▸ **Data supplied**:
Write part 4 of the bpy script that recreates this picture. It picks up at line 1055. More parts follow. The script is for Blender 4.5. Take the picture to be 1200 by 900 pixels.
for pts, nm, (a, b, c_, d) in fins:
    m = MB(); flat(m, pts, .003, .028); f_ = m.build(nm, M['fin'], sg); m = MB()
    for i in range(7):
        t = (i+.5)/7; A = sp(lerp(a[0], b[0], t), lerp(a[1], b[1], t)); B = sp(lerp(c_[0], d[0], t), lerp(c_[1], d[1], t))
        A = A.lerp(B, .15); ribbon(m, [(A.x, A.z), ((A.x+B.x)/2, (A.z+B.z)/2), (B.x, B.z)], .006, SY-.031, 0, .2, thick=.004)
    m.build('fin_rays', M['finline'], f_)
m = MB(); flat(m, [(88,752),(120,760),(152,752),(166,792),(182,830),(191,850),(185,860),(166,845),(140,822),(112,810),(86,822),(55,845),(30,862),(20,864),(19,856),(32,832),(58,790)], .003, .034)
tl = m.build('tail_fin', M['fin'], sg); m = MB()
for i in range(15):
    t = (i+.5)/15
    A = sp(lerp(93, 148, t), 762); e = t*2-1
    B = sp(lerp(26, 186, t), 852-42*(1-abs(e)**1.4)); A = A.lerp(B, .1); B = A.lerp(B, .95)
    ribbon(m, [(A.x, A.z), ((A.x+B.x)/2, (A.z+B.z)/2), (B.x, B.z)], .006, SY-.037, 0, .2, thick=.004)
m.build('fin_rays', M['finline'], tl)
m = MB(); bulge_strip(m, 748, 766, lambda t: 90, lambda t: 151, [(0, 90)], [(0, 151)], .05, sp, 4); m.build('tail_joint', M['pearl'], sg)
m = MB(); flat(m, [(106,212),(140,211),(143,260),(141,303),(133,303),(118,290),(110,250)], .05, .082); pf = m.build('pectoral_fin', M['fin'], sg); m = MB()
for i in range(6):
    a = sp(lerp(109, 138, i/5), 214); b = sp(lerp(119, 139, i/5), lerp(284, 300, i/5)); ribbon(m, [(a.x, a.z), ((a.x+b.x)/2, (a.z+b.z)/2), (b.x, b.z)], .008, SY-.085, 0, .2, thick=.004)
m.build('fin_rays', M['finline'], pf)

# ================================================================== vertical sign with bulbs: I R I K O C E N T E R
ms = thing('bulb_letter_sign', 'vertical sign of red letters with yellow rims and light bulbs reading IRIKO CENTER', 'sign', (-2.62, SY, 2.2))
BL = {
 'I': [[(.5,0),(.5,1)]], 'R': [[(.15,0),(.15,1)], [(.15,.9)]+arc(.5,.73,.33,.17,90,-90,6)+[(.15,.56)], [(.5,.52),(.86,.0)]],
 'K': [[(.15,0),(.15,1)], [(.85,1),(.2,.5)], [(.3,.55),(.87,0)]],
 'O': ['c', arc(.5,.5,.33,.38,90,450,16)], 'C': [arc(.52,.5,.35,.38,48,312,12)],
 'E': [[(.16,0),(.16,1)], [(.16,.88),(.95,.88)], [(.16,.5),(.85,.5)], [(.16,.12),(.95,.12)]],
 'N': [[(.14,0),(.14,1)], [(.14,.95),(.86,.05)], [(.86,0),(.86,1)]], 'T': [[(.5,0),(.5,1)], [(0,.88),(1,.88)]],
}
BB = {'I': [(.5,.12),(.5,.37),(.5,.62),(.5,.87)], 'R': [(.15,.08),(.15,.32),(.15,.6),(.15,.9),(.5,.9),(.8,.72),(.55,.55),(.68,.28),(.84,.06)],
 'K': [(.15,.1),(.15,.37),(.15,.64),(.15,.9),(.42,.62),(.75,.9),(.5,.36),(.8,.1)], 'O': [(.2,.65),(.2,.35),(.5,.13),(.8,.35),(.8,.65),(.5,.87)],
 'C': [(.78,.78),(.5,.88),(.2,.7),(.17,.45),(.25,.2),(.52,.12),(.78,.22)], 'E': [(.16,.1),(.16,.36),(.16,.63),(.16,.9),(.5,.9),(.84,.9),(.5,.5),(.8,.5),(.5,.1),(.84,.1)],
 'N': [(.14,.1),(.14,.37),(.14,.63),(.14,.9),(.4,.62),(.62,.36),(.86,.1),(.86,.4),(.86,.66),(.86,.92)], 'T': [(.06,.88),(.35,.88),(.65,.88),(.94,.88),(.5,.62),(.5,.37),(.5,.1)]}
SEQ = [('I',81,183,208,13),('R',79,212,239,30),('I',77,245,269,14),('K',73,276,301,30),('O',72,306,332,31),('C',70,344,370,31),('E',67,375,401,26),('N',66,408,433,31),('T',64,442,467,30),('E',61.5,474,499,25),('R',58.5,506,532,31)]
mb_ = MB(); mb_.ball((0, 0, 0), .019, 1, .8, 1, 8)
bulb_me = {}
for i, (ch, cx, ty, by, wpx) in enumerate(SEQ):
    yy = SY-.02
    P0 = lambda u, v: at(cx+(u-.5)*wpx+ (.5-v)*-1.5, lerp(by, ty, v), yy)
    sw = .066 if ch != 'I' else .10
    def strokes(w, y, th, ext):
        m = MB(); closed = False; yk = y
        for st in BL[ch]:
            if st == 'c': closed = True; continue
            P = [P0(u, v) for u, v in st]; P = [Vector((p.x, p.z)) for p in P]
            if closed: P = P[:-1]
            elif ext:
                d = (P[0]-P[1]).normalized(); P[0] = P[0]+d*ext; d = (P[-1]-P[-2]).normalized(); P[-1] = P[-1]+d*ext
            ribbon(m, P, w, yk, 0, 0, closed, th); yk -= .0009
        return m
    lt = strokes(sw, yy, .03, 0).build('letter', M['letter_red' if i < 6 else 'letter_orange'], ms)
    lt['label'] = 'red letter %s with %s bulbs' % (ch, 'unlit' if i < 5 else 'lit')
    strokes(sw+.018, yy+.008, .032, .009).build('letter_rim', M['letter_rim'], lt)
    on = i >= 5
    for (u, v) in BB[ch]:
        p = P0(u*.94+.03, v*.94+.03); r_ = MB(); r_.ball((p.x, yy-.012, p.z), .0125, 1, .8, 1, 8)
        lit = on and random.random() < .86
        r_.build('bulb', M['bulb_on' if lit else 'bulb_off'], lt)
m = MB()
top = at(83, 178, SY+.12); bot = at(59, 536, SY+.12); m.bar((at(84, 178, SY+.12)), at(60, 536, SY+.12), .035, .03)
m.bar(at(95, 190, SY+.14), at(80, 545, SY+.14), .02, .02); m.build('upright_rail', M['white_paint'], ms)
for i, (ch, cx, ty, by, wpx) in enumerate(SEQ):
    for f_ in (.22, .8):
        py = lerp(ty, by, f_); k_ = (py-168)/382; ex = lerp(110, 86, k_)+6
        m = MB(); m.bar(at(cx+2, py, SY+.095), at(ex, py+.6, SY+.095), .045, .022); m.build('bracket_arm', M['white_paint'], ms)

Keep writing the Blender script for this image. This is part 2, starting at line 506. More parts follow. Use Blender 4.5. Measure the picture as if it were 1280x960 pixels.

▸ **Aim**: For each line in the data above that contains the string "script", extract the line.

▸ **Complete response**:
Write part 4 of the bpy script that recreates this picture. It picks up at line 1055. More parts follow. The script is for Blender 4.5. Take the picture to be 1200 by 900 pixels.
Keep writing the Blender script for this image. This is part 2, starting at line 506. More parts follow. Use Blender 4.5. Measure the picture as if it were 1280x960 pixels.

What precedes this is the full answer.